**Aim of the exercise**
Extract every line where the string "parts" appears.

[start Record excerpts]

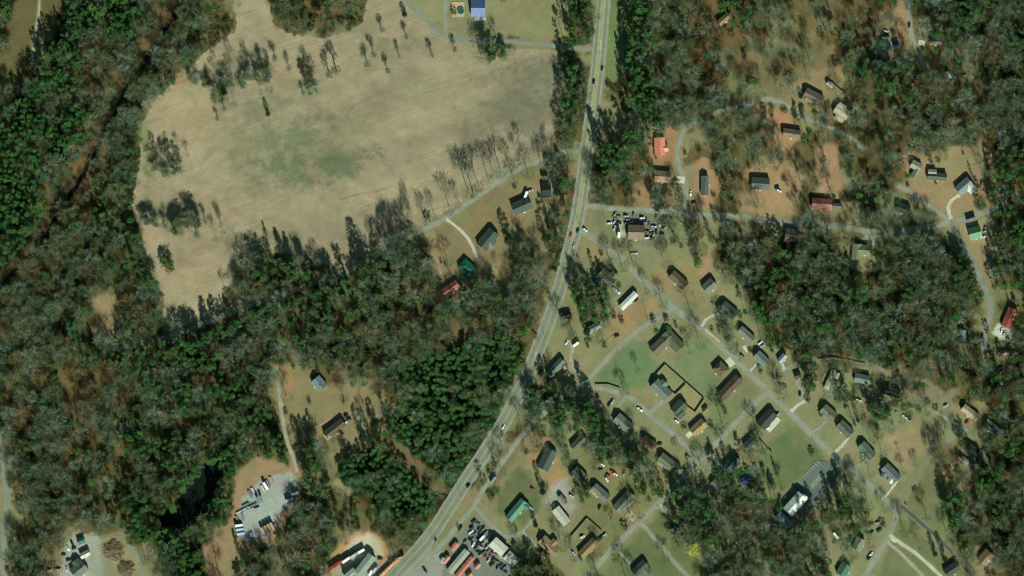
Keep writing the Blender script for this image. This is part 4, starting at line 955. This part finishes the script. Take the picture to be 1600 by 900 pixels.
def bare_proto(seed, H=18., Rr=5.5, nt_=330, droop=0, wmul=1.0):
    r = np.random.default_rng(seed); tr, cr = TM(), TM()
    fork = H*.36
    tr.add(*tube((0,0,0), (r.normal()*.15, r.normal()*.15, fork), .32, .22, 6)); tr.add(*tube((0,0,fork), (0,0,H*.72), .21, .08, 5))
    nl = int(r.integers(7, 10)); tips = []
    for k in range(nl):
        a = 2*pi*k/nl+r.normal()*.25; z0 = fork*r.uniform(.75, 1.5); rr_ = Rr*r.uniform(.5, .85); z1 = z0+H*r.uniform(.15, .4); z1 = min(z1, H*.92)
        p0 = (0, 0, z0); p1 = (rr_*cos(a), rr_*sin(a), z1); cr.add(*tube(p0, p1, .13, .05, 3)); tips.append(p1)
        for q in range(2):
            b = a+r.normal()*.6; t = r.uniform(.4, .8); s0 = np.array(p0)*(1-t)+np.array(p1)*t
            p2 = s0+np.array([cos(b), sin(b), r.uniform(.5, 1.2)])*Rr*r.uniform(.25, .45); cr.add(*tube(s0, p2, .07, .03, 3)); tips.append(tuple(p2))
    tips = np.array(tips)
    # lobed crown: each twig springs near a limb tip, outward and up
    lob = 1+.22*np.sin(r.uniform(0, 6)+3*np.linspace(0, 2*pi, 64, endpoint=False))+.15*r.normal(size=64)*.6
    k = r.integers(0, len(tips), nt_); c = tips[k]+r.normal(size=(nt_, 3))*np.array([Rr*.22, Rr*.22, H*.07])
    m2 = nt_//3
    a = r.uniform(0, 2*pi, m2); q = np.sqrt(r.uniform(0.02, 1, m2))*Rr*.85*lob[(a/(2*pi)*64).astype(int) % 64]; z = H*.5+H*.42*np.sqrt(np.clip(1-(q/(Rr*1.15))**2, 0, 1))*r.uniform(.5, 1, m2)
    c[:m2] = np.stack([q*np.cos(a), q*np.sin(a), z], 1)
    d = c-np.array([0, 0, H*.42]); d[:, :2] *= 1.3; d /= np.linalg.norm(d, axis=1)[:, None]; d = d+r.normal(size=d.shape)*.35; d /= np.linalg.norm(d, axis=1)[:, None]
    cr.add(*tris(c, d, r.uniform(1.2, 3.2, nt_)*Rr/5.5, r.uniform(.10, .28, nt_)*wmul, r))
    return tr.get(), cr.get(), H, Rr
def leafy_proto(seed, H, Rr, ncl, per, sz, shape, base=.3):
    r = np.random.default_rng(seed); tr, cr = TM(), TM()
    tr.add(*tube((0,0,0), (0,0,H*.85), .26, .06, 6))
    P_, D_ = [], []
    for k in range(ncl):
        if shape == 'pine':
            t = r.uniform(0, 1)**.8; z = H*(base+(1-base)*t); rad = Rr*(1-t)**.55*r.uniform(.35, 1)*(.75+.5*r.random())
        elif shape == 'cone':
            t = r.uniform(0, 1); z = H*(base+(1-base)*t); rad = Rr*(1-t)**.9*r.uniform(.55, 1)
        else:
            t = r.uniform(-1, 1); z = H*(base+(1-base)*(t+1)/2); rad = Rr*math.sqrt(max(0, 1-t*t))*r.uniform(.5, 1)
        a = r.uniform(0, 2*pi); c = np.array([rad*cos(a), rad*sin(a), z])
        if shape == 'pine' and k % 2 == 0: cr.add(*tube((0, 0, z-.6), c, .06, .02, 3))
        cl = c+r.normal(size=(per, 3))*np.array([1, 1, .5])*sz*.55; P_.append(cl)
        dd = r.normal(size=(per, 3)); dd[:, 2] = np.abs(dd[:, 2])*.5; dd[:, :2] += .8*np.array([cos(a), sin(a)]); D_.append(dd)
    c = np.concatenate(P_); d = np.concatenate(D_); d /= np.linalg.norm(d, axis=1)[:, None]; n = len(c)
    cr.add(*tris(c, d, r.uniform(.7, 1.4, n)*sz, r.uniform(.4, .8, n)*sz, r))
    return tr.get(), cr.get(), H, Rr
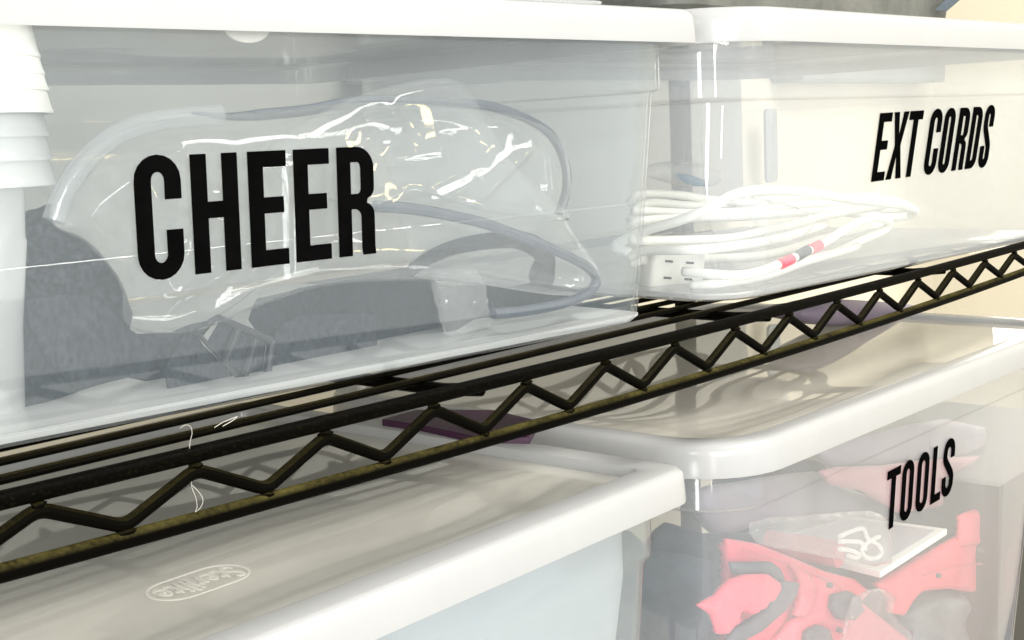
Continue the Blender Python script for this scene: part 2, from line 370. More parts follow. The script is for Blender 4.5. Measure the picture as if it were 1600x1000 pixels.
# ------------------------------------------------------------------ the bins
def make_bin(label, corner, yaw, zlid, model, right=False, group="translucent storage bins with lids", ledge=None, name="storage_bin", height=.3700 * S, length=1.28):
    L, W = length * S, .90 * S
    if model == "A":
        h = .0205; rl, rb = .016, .024
        ex = [.0195, .0262, .0385]; ey = [.0085, .0088, .0155]; zl = -.0285
        rim = .023; rec = .0055; bm_mat = M["bin_a"]; rp = .008
    else:
        h = .0222; rl, rb = .060, .046
        ex = [.0135, .0235, .0400]; ey = [.0140, .0150, .0345]; zl = -.0365
        rim = .019; rec = .0035; bm_mat = M["bin_b"]; rp = .045
    if ledge: zl = ledge
    ax = Vector((math.cos(yaw), math.sin(yaw), 0))
    loc = Vector((corner[0] * S, corner[1] * S, zlid))
    if right: loc = loc - ax * L
    base = thing(name, label, "storage bin", loc - Vector((0, 0, height)), yaw, group)
    H = height
    def lp(i_x, i_y, r, sg=8): return rrect(i_x, L - i_x, i_y, W - i_y, r, sg, 10)
    # body: outer skin down, floor, inner skin up
    th = .0016; rbot = .011
    outer = [(lp(ex[0], ey[0], rb), .010), (lp(ex[0], ey[0], rb), zl + .003)]
    for a in (30, 60, 90):
        s_ = math.sin(math.radians(a)); c_ = 1 - math.cos(math.radians(a))
        outer.append((lp(ex[0] + (ex[1] - ex[0]) * c_, ey[0] + (ey[1] - ey[0]) * c_, rb), zl + .003 - .003 * s_))
    outer.append((lp(ex[1] + .0004, ey[1] + .0004, rb), zl - .0022))
    for t in (.25, .5, .75):
        zz = zl + (-H + rbot - zl) * t
        outer.append((lp(ex[1] + (ex[2] - ex[1]) * t, ey[1] + (ey[2] - ey[1]) * t, rb), zz))
    for a in (0, 25, 50, 75, 90):
        c_ = 1 - math.cos(math.radians(a)); s_ = math.sin(math.radians(a))
        outer.append((lp(ex[2] + rbot * c_, ey[2] + rbot * c_, rb - rbot * c_ * .7), -H + rbot - rbot * s_))
    inner = [(rrect_in, z + (th if i == 0 and False else 0)) for i, (rrect_in, z) in enumerate([])]
    loops = list(outer)
    for (pts, z) in outer[::-1]:
        cx, cy_ = L / 2, W / 2
        q = [(cx + (p[0] - cx) * (1 - th / (L / 2)), cy_ + (p[1] - cy_) * (1 - th / (W / 2))) for p in pts]
        loops.append((q, max(z, -H + th) if z < -H + rbot else z))
    bm = bmesh.new()
    no = len(outer)
    R1 = loft(bm, outer, capend=True)
    R2 = loft(bm, loops[no:], capstart=True)
    n = len(R1[0])
    for k in range(n): bm.faces.new((R1[0][k], R1[0][(k + 1) % n], R2[-1][(k + 1) % n], R2[-1][k]))
    bmesh.ops.translate(bm, verts=bm.verts, vec=(0, 0, H))
    body = obj("body", mesh(bm), bm_mat, base)
    bm = bmesh.new(); q = lambda i, r: rrect(ex[2] + i, L - ex[2] - i, ey[2] + i, W - ey[2] - i, r, 8, 10)
    loft(bm, [(q(.006, rb * .6), th + .0008), (q(.003, rb * .6), th + .004), (q(.0028, rb * .6), th + .0052)], True, True)
    obj("floor_plate", mesh(bm), M["bin_floor"], base)
    # lid: skirt, rounded shoulder, flat rim, step down to the panel
    bm = bmesh.new(); t2 = .0018
    def wv(x, y): return .0006 * noise.noise(Vector((x * 9, y * 9, 3.1 + corner[0])))
    lo = [(lp(t2, t2, max(rl - t2, .004)), .0004), (lp(.0002, .0002, rl), 0), (lp(0, 0, rl), .0012), (lp(.0006, .0006, rl), h * .62)]
    rr = .0055 if model == "A" else .0065
    for a in (0, 22, 45, 68, 90):
        c_ = 1 - math.cos(math.radians(a)); s_ = math.sin(math.radians(a))
        lo.append((lp(.0008 + rr * c_, .0008 + rr * c_, max(rl - rr * c_ * .6, .004)), h - rr + rr * s_))
    lo += [(lp(rim - .002, rim - .002, rp + .002), h + .0002), (lp(rim, rim, rp), h - .0004), (lp(rim + .0012, rim + .0012, rp), h - rec)]
    lo += [(lp(rim + .0012, rim + .0012, rp), h - rec - t2), (lp(rim - .003, rim - .003, rp), h - rec - t2), (lp(rim - .003, rim - .003, rp), h - t2 - .001), (lp(rr + t2, rr + t2, max(rl - rr, .004)), h - t2 - .001), (lp(t2 + .0006, t2 + .0006, max(rl - t2, .004)), h * .6)]
    Rg = loft(bm, lo); n = len(Rg[0])
    for k in range(n): bm.faces.new((Rg[-1][k], Rg[-1][(k + 1) % n], Rg[0][(k + 1) % n], Rg[0][k]))
    bmesh.ops.translate(bm, verts=bm.verts, vec=(0, 0, H))
    lid = obj("lid", mesh(bm), M["lid_rim"], base)
    # clear lid panel, gently warped
    x0, x1, y0, y1 = rim + .001, L - rim - .001, rim + .001, W - rim - .001
    bm = bmesh.new(); NX, NY = 48, 34
    def pz(x, y):
        f = min((x - x0), (x1 - x), (y - y0), (y1 - y)) / .06; f = max(0, min(1, f))
        return H + h - rec - .0012 + f * (.0030 * noise.noise(Vector((x * 3.2, y * 5, corner[1] * 9))) + .0005 * noise.noise(Vector((x * 8, y * 10, 4))))
    out2 = rrect(x0, x1, y0, y1, rp, 8, 10)
    def clampr(x, y):
        return x, y
    vs = {}
    for i in range(NX + 1):
        for j in range(NY + 1):
            x = x0 + (x1 - x0) * i / NX; y = y0 + (y1 - y0) * j / NY
            # pull grid corners on to the rounded outline
            cx = min(max(x, x0 + rp), x1 - rp); cy_ = min(max(y, y0 + rp), y1 - rp)
            dx, dy = x - cx, y - cy_
            if dx and dy:
                d = math.hypot(dx, dy); mxd = max(abs(dx), abs(dy)); x, y = cx + dx * mxd / d, cy_ + dy * mxd / d
            vs[i, j] = (bm.verts.new((x, y, pz(x, y))), bm.verts.new((x, y, pz(x, y) - .0012)))
    for i in range(NX):
        for j in range(NY):
            for q in (0, 1):
                f = (vs[i, j][q], vs[i + 1, j][q], vs[i + 1, j + 1][q], vs[i, j + 1][q])
                bm.faces.new(f if q == 0 else f[::-1])
    obj("panel", mesh(bm), M["lid_panel_up"] if zlid > 0 else M["lid_panel"], lid)
    # front face below the ledge, as a plane in the world
    ny = (ey[2] - ey[1]) / (H - rbot + zl)
    Wm = WORLD[base]
    P = Wm @ Vector((L / 2, ey[1], H + zl)); up = (Wm.to_3x3() @ Vector((0, -ny, 1))).normalized(); u = ax; nrm = u.cross(up) * 1.0
    if nrm.y < 0: nrm = -nrm                                   # points into the bin
    return dict(base=base, lid=lid, plane=(P, u, up, nrm), L=L, W=W, H=H, h=h, rec=rec, rim=rim, zl=zl, ex=ex, ey=ey, pz=pz)

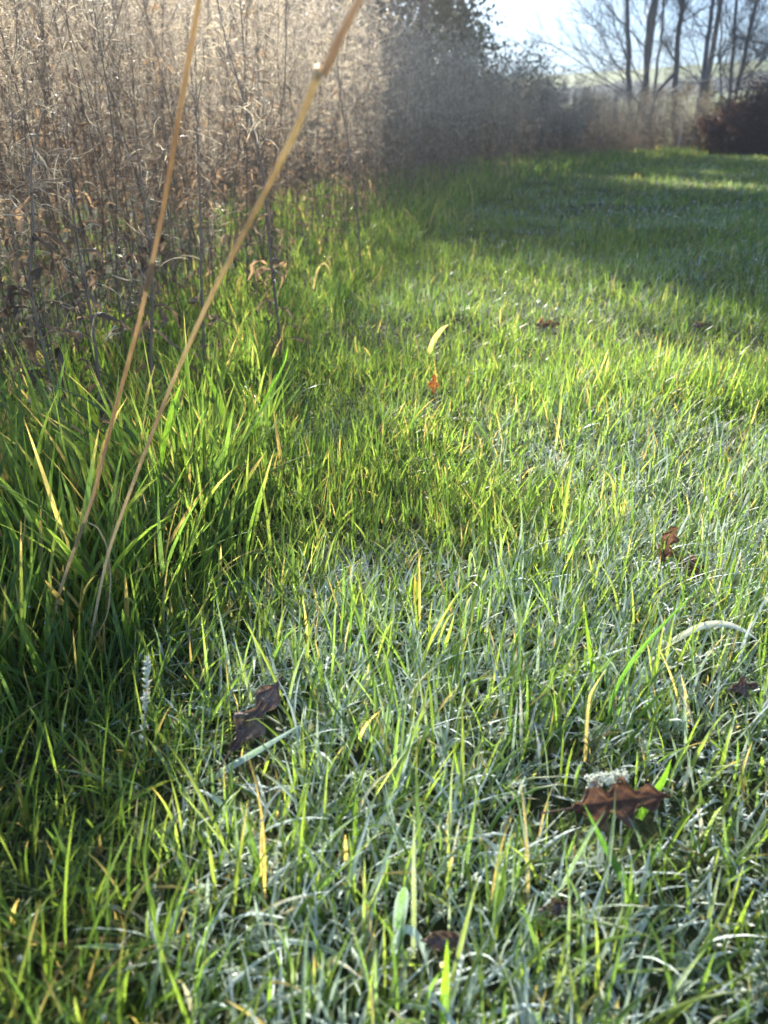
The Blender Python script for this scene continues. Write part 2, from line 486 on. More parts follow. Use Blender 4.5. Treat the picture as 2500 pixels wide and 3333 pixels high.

[end Record excerpts]

**Complete output**
Continue the Blender Python script for this scene: part 2, from line 370. More parts follow. The script is for Blender 4.5. Measure the picture as if it were 1600x1000 pixels.
The Blender Python script for this scene continues. Write part 2, from line 486 on. More parts follow. Use Blender 4.5. Treat the picture as 2500 pixels wide and 3333 pixels high.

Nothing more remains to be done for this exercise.